First-time student borrowers must complete entrance counseling before they can receive the first disbursement of a Direct Loan, and all student Direct Loan borrowers must complete exit counseling shortly before they cease to be enrolled on at least a half-time basis. There is a special counseling requirement for student and parent Direct PLUS Loan borrowers who meet the requirements to receive a Direct PLUS Loan after having been determined to have an adverse credit history. This chapter discusses the counseling requirements for Direct Loan borrowers and associated school responsibilities.
Entrance counseling is required for all first-time student Direct Subsidized Loan, Direct Unsubsidized Loan, and Direct PLUS Loan borrowers. Entrance counseling is not required for parent Direct PLUS Loan borrowers.
For this purpose, a first-time Direct Subsidized Loan or Direct Unsubsidized Loan borrower is someone who has not received a prior Direct Subsidized Loan, Direct Unsubsidized Loan, Subsidized Federal Stafford Loan, Unsubsidized Federal Stafford Loan, or Federal SLS Loan. In the case of a graduate or professional student who requests a Direct PLUS Loan, a first-time Direct PLUS Loan borrower is someone who has not received a prior student Direct PLUS Loan or student Federal PLUS Loan. Subsidized and Unsubsidized Federal Stafford Loans, Federal SLS Loans, and Federal PLUS Loans are loan types that were made under the Federal Family Education Loan (FFEL) Program.
Before making the first disbursement of a Direct Subsidized Loan, Direct Unsubsidized Loan, or student Direct PLUS Loan to a first-time borrower, you must ensure that the student receives entrance counseling.
Entrance counseling provides borrowers with comprehensive information on the terms and conditions of the loan they are about to receive, and their responsibility for repaying the loan. This information may be provided during an in-person counseling session, on a separate written form that the borrower signs and returns to the school, or online or by interactive electronic means, with the borrower acknowledging receipt of the information.
If entrance counseling is conducted online or through interactive electronic means, your school must take reasonable steps to ensure that students finish the counseling, which may include completing a test of their understanding of the terms and conditions of the loan. If a standardized, interactive electronic tool is used for counseling, you must give the borrower any required information that is not addressed in the tool either in person or in a separate written or electronic document.
Your school must have someone with expertise in the Title IV programs reasonably available shortly after the counseling to answer students’ questions. As an alternative, if students are enrolled in an approved correspondence, distance education, or study-abroad program, they may be provided with written counseling materials before the loan is disbursed.

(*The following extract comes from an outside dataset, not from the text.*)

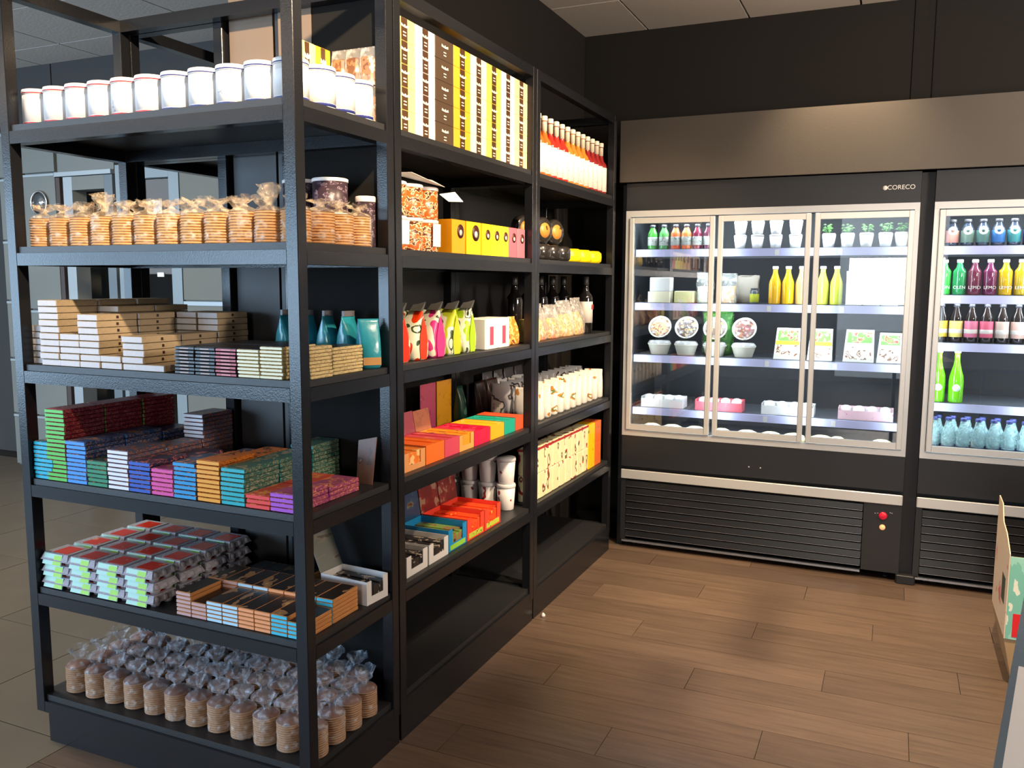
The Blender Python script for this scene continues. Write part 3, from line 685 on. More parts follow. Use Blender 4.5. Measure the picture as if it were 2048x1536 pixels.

You may not require that students complete additional counseling beyond entrance counseling. However, your entrance counseling policy can require more than the minimum specified by the regulations as long as the additional requirements are reasonable as to time, effort, and relevance to the students’ borrowing and are not administered in a way that unreasonably impedes students’ ability to receive Direct Loans in a timely manner. For example, your entrance counseling can include one or more of the following:
Extra information as part of in-person individual or group training or through your website, other electronic means, written materials, or different methods;
A requirement for first-time student borrowers to take a test or evaluation of what they learned in counseling (though you cannot establish a passing score that they must achieve to get a Direct Loan);
A requirement for students to complete a worksheet, budget, or other exercise designed to improve financial literacy and understanding of the implications of borrowing (but you cannot require them to justify the need for a loan); or
A requirement for students to participate in a workshop, loan orientation presentation, or similar activity.
Also, although you cannot mandate it, you can encourage borrowers to participate in counseling beyond entrance counseling to be better informed about borrowing, the terms of their Direct Loans, their repayment responsibilities and options, and the consequences of default. Your school also has the academic prerogative to provide financial literacy classes, on a credit or non-credit basis, that include information on budgeting, debt management, anticipated earnings by profession, elements of loan counseling, etc., though eligibility for a Direct Loan cannot be contingent on completion of such a class.